:: Data provided ::

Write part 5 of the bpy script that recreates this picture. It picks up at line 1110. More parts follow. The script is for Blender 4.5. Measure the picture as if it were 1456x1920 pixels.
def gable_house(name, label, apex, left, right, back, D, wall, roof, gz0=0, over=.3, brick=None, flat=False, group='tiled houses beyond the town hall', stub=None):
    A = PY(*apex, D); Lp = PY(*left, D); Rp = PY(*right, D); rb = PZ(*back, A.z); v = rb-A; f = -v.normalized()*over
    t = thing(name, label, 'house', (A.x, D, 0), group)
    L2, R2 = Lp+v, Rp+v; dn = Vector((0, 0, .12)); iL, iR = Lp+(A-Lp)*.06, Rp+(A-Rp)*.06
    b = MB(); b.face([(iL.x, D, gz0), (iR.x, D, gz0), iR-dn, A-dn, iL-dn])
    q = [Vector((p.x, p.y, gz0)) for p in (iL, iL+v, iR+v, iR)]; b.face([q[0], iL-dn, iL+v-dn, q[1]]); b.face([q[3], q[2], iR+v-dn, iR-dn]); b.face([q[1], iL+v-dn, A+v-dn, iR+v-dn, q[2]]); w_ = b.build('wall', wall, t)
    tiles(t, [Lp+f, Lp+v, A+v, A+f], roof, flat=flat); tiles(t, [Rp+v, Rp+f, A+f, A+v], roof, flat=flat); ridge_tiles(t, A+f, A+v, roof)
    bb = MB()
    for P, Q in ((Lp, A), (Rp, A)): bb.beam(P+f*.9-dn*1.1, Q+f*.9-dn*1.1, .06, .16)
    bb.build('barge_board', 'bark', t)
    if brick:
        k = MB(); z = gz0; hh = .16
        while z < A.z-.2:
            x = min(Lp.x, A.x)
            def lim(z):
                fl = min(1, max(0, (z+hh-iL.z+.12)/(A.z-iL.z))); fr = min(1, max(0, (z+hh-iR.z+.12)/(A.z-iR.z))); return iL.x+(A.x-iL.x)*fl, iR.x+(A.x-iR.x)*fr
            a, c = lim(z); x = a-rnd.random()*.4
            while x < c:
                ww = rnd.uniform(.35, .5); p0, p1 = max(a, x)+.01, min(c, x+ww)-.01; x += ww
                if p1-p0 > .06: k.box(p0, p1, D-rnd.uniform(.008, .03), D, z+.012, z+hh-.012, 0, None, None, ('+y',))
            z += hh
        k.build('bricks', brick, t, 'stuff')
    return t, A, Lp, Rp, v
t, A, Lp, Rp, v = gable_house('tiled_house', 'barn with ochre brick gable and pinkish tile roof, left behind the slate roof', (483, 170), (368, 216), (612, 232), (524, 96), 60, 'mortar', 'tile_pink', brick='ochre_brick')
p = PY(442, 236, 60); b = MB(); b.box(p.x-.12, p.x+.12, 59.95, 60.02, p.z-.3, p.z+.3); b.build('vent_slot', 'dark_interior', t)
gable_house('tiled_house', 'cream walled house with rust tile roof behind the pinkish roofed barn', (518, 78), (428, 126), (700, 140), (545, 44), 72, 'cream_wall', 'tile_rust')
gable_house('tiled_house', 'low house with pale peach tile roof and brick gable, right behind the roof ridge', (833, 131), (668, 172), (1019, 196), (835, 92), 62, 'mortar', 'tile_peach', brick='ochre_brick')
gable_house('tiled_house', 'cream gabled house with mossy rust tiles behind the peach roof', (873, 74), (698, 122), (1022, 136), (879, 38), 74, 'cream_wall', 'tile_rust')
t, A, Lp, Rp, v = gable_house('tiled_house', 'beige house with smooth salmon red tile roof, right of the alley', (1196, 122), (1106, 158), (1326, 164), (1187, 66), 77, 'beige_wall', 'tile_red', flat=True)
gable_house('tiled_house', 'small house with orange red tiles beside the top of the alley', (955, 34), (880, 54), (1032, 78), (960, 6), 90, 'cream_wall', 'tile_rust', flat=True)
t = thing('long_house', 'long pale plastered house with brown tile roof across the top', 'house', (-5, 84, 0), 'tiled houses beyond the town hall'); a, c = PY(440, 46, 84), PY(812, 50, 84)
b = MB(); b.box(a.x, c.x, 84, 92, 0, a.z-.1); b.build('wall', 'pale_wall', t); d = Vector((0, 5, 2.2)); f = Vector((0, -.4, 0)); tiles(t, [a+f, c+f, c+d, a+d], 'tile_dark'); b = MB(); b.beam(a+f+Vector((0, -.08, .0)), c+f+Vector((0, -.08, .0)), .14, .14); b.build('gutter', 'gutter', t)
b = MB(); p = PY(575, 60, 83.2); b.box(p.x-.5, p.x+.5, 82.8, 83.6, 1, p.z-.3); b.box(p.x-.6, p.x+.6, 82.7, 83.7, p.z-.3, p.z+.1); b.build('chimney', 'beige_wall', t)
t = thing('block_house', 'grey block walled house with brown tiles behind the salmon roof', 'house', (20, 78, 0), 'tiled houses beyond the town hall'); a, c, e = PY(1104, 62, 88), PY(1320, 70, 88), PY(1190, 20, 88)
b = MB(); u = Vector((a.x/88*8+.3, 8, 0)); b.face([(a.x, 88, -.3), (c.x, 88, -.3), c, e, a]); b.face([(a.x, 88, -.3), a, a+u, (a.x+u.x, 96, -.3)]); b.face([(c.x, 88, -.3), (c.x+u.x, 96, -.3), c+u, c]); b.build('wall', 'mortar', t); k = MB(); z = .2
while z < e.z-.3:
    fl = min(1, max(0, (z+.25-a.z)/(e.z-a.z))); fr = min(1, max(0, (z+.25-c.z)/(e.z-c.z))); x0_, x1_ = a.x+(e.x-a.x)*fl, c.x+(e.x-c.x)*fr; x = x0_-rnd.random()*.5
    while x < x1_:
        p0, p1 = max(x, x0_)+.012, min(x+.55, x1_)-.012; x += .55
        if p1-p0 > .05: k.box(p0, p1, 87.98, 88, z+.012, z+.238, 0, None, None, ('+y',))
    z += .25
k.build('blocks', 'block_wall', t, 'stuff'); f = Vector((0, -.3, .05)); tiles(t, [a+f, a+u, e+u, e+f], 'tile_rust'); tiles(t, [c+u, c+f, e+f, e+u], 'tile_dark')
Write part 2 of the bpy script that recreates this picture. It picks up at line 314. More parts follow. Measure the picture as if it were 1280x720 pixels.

:::

→ **Instructions for the task**
Write out the material exactly as given.

→ **Reply to the task**
Write part 5 of the bpy script that recreates this picture. It picks up at line 1110. More parts follow. The script is for Blender 4.5. Measure the picture as if it were 1456x1920 pixels.
def gable_house(name, label, apex, left, right, back, D, wall, roof, gz0=0, over=.3, brick=None, flat=False, group='tiled houses beyond the town hall', stub=None):
    A = PY(*apex, D); Lp = PY(*left, D); Rp = PY(*right, D); rb = PZ(*back, A.z); v = rb-A; f = -v.normalized()*over
    t = thing(name, label, 'house', (A.x, D, 0), group)
    L2, R2 = Lp+v, Rp+v; dn = Vector((0, 0, .12)); iL, iR = Lp+(A-Lp)*.06, Rp+(A-Rp)*.06
    b = MB(); b.face([(iL.x, D, gz0), (iR.x, D, gz0), iR-dn, A-dn, iL-dn])
    q = [Vector((p.x, p.y, gz0)) for p in (iL, iL+v, iR+v, iR)]; b.face([q[0], iL-dn, iL+v-dn, q[1]]); b.face([q[3], q[2], iR+v-dn, iR-dn]); b.face([q[1], iL+v-dn, A+v-dn, iR+v-dn, q[2]]); w_ = b.build('wall', wall, t)
    tiles(t, [Lp+f, Lp+v, A+v, A+f], roof, flat=flat); tiles(t, [Rp+v, Rp+f, A+f, A+v], roof, flat=flat); ridge_tiles(t, A+f, A+v, roof)
    bb = MB()
    for P, Q in ((Lp, A), (Rp, A)): bb.beam(P+f*.9-dn*1.1, Q+f*.9-dn*1.1, .06, .16)
    bb.build('barge_board', 'bark', t)
    if brick:
        k = MB(); z = gz0; hh = .16
        while z < A.z-.2:
            x = min(Lp.x, A.x)
            def lim(z):
                fl = min(1, max(0, (z+hh-iL.z+.12)/(A.z-iL.z))); fr = min(1, max(0, (z+hh-iR.z+.12)/(A.z-iR.z))); return iL.x+(A.x-iL.x)*fl, iR.x+(A.x-iR.x)*fr
            a, c = lim(z); x = a-rnd.random()*.4
            while x < c:
                ww = rnd.uniform(.35, .5); p0, p1 = max(a, x)+.01, min(c, x+ww)-.01; x += ww
                if p1-p0 > .06: k.box(p0, p1, D-rnd.uniform(.008, .03), D, z+.012, z+hh-.012, 0, None, None, ('+y',))
            z += hh
        k.build('bricks', brick, t, 'stuff')
    return t, A, Lp, Rp, v
t, A, Lp, Rp, v = gable_house('tiled_house', 'barn with ochre brick gable and pinkish tile roof, left behind the slate roof', (483, 170), (368, 216), (612, 232), (524, 96), 60, 'mortar', 'tile_pink', brick='ochre_brick')
p = PY(442, 236, 60); b = MB(); b.box(p.x-.12, p.x+.12, 59.95, 60.02, p.z-.3, p.z+.3); b.build('vent_slot', 'dark_interior', t)
gable_house('tiled_house', 'cream walled house with rust tile roof behind the pinkish roofed barn', (518, 78), (428, 126), (700, 140), (545, 44), 72, 'cream_wall', 'tile_rust')
gable_house('tiled_house', 'low house with pale peach tile roof and brick gable, right behind the roof ridge', (833, 131), (668, 172), (1019, 196), (835, 92), 62, 'mortar', 'tile_peach', brick='ochre_brick')
gable_house('tiled_house', 'cream gabled house with mossy rust tiles behind the peach roof', (873, 74), (698, 122), (1022, 136), (879, 38), 74, 'cream_wall', 'tile_rust')
t, A, Lp, Rp, v = gable_house('tiled_house', 'beige house with smooth salmon red tile roof, right of the alley', (1196, 122), (1106, 158), (1326, 164), (1187, 66), 77, 'beige_wall', 'tile_red', flat=True)
gable_house('tiled_house', 'small house with orange red tiles beside the top of the alley', (955, 34), (880, 54), (1032, 78), (960, 6), 90, 'cream_wall', 'tile_rust', flat=True)
t = thing('long_house', 'long pale plastered house with brown tile roof across the top', 'house', (-5, 84, 0), 'tiled houses beyond the town hall'); a, c = PY(440, 46, 84), PY(812, 50, 84)
b = MB(); b.box(a.x, c.x, 84, 92, 0, a.z-.1); b.build('wall', 'pale_wall', t); d = Vector((0, 5, 2.2)); f = Vector((0, -.4, 0)); tiles(t, [a+f, c+f, c+d, a+d], 'tile_dark'); b = MB(); b.beam(a+f+Vector((0, -.08, .0)), c+f+Vector((0, -.08, .0)), .14, .14); b.build('gutter', 'gutter', t)
b = MB(); p = PY(575, 60, 83.2); b.box(p.x-.5, p.x+.5, 82.8, 83.6, 1, p.z-.3); b.box(p.x-.6, p.x+.6, 82.7, 83.7, p.z-.3, p.z+.1); b.build('chimney', 'beige_wall', t)
t = thing('block_house', 'grey block walled house with brown tiles behind the salmon roof', 'house', (20, 78, 0), 'tiled houses beyond the town hall'); a, c, e = PY(1104, 62, 88), PY(1320, 70, 88), PY(1190, 20, 88)
b = MB(); u = Vector((a.x/88*8+.3, 8, 0)); b.face([(a.x, 88, -.3), (c.x, 88, -.3), c, e, a]); b.face([(a.x, 88, -.3), a, a+u, (a.x+u.x, 96, -.3)]); b.face([(c.x, 88, -.3), (c.x+u.x, 96, -.3), c+u, c]); b.build('wall', 'mortar', t); k = MB(); z = .2
while z < e.z-.3:
    fl = min(1, max(0, (z+.25-a.z)/(e.z-a.z))); fr = min(1, max(0, (z+.25-c.z)/(e.z-c.z))); x0_, x1_ = a.x+(e.x-a.x)*fl, c.x+(e.x-c.x)*fr; x = x0_-rnd.random()*.5
    while x < x1_:
        p0, p1 = max(x, x0_)+.012, min(x+.55, x1_)-.012; x += .55
        if p1-p0 > .05: k.box(p0, p1, 87.98, 88, z+.012, z+.238, 0, None, None, ('+y',))
    z += .25
k.build('blocks', 'block_wall', t, 'stuff'); f = Vector((0, -.3, .05)); tiles(t, [a+f, a+u, e+u, e+f], 'tile_rust'); tiles(t, [c+u, c+f, e+f, e+u], 'tile_dark')
Write part 2 of the bpy script that recreates this picture. It picks up at line 314. More parts follow. Measure the picture as if it were 1280x720 pixels.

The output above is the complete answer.